My point is that, for the events of The Ultimates #15 to resonate, you need to be able to suspend disbelief in the world’s situation itself, which I am finding damn hard to do. Further, you need to believe that somehow, there’s a special recall election of the President of The United States going on, even though Article One of the Constitution states that the Senate has the sole responsibility for removing a sitting president from office. Now, we’ve established that Reed Richards has wiped out Congress, but unless he splashed White-Out on the Constitution, this “special election” just doesn’t make any sense. But let’s assume that there is no Congress, and that nobody’s even tried to replace them, so this “special election” is the only way to select a new president… who made that decision? The President? Not fucking likely; in this issue, he’s ignoring the unrest in California to focus on keeping his job. So who was it? The United Nations? The Ultimates? Irving Forbush?
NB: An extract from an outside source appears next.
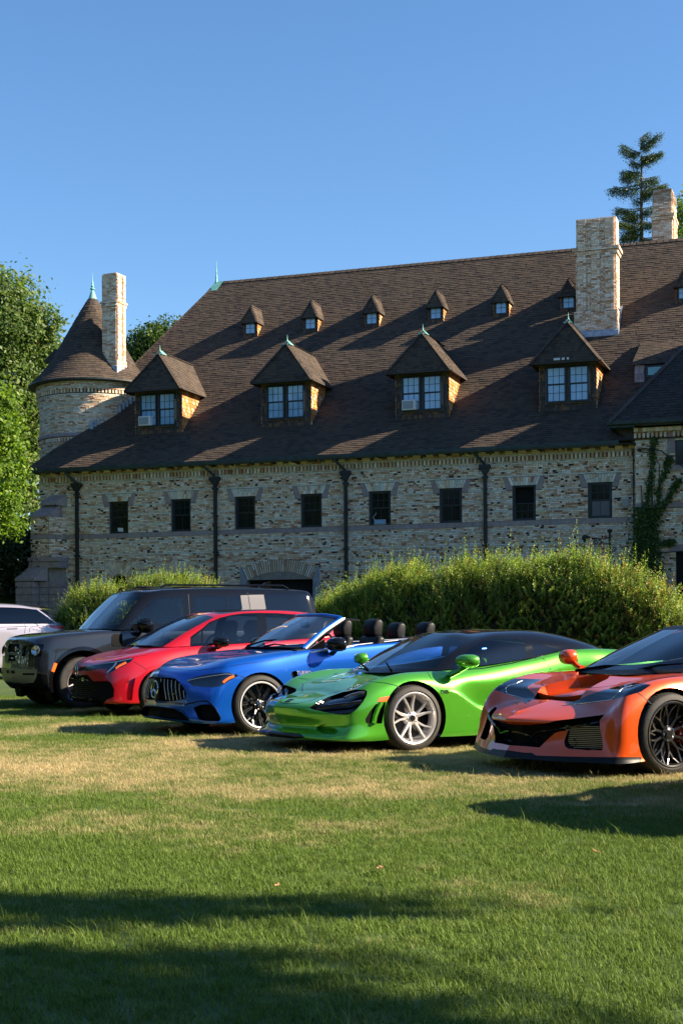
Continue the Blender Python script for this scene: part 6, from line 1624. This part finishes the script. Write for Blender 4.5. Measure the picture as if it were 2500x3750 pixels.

But let’s further say that we believe the concept of a special presidential… a hard dollar considering we need to believe that this election also discards the concept of an Electoral Collage and allows any dipshit with a birth certificate to be elected (not even an age requirement is mentioned, meaning that that citizenship requirement is the only thing standing between us and President Bieber), The circumstances of how the results come about simply do not hold any water. Writer Sam Humphries shows us an electorate so energized by seeing Captain America taking decisive action in California that they swarm to the polls while he is in action, write his name on the ballot, and elect him before the battle is over. So to buy into this sequence of events, we need to believe that more than 50 percent of the electorate managed to get to a voting booth during eight pages of story – no one says how long the battle lasts, but hell, let’s call it four hours. So in four hours, people were able to get a ballot without having to stand in line or produce ID or anything else fucking the system up because yeah – that’s how it always works on election day… and they were able to get there in such numbers that they overwhelmed everyone who voted before Cap went into action, including all absentee ballots and early voters. Let’s pretend that’s a thing that can happen.

…how the fuck did they count the Goddamned things? These are write-in ballots. Which, by nature of being, you know, handwritten, need to be counted by hand. So we’re expected to believe that election volunteers, who are generally so old that they’re an unexpected Bingo win away from complete cardiac shutdown, counted all those ballots by the end of the battle? God, if only there were a way to get a sense of how long a manual count of presidential ballots might take! And even that timeframe assumes that decrepit election volunteers, partisan election officials, and every judge from John Roberts to Harry Stone is willing to accept that “Captain America,” “Capt. Amreica,” “CAP!!!!!1!,” and “Senor U.S.A.” are the same fucking guy.

Billy Tan’s art is pretty much the best thing about this issue, and even that I didn’t like so much. Tan has a fine-lined style in this issue that reminds me a lot of Rob Liefeld… and that’s a problem. While Tan doesn’t go to the excesses that Liefed does – Captain America has no tits, and Tan can draw a mean foot – his faces look a lot like Rob’s: small eyes, a lot of squinting, and more lines on the face than on Keith Richards’s coffee table. With that said, Tan’s storytelling is head and shoulders above Liefeld’s, in that I never get the feeling that Tan is just drawing poses to help the pages move on the collector’s market; his camera moves keep things interesting, his action is dynamic and makes sense, and his pacing his good. Normally, I might be more inclined to focus on what appears to also be a Frank Quitely influence in Tan’s art, and judge it more charitably, but the fact of the matter is Tan has the misfortune of being the artist on a book that sincerely pissed me off. So we’ll call it 90’s style, if you like that sort of thing, and put this thing to bed.

Look: this is a comic book. Which means that, just by opening the cover, we have agreed to suspend disbelief enough to buy into flying people with superpowers. That’s a big tacit agreement between the writer and the reader right out of the gate. But my suspension of disbelief can only go so far, and the events of The Ultimates #15 are so bafflingly ridiculous that it literally made me angry. Every comic reader over the age of 18 has witnessed firsthand what happens when a presidential election is handed to people counting ballots, and that was an election that wasn’t made up and ridiculous on its face. Maybe I’m asking too much from my comic books, but this issue simply felt like some guys sitting around the Marvel retreat saying, “You know what would be cool? If Captain America was President!” and then spent less time than it took to say that figuring out how to make that happen.

The best I can say about this issue is that having Captain America as president opens up some interesting story possibilities in the future – for example, since Cap had resigned before the election results came in, I can see someone saying that technically he wasn’t Captain America at the time and therefore the election results are invalid. But the events Humphries presented to make Cap President are simply ridiculous to me. I would have preferred it if Cap was made President on the recap page: “Oh yeah – and Captain America is President now.” It would have made more sense to me.

Oh yeah – and Captain America is President now. Just take that recap, jump back in with the next issue, and give this one a wide berth.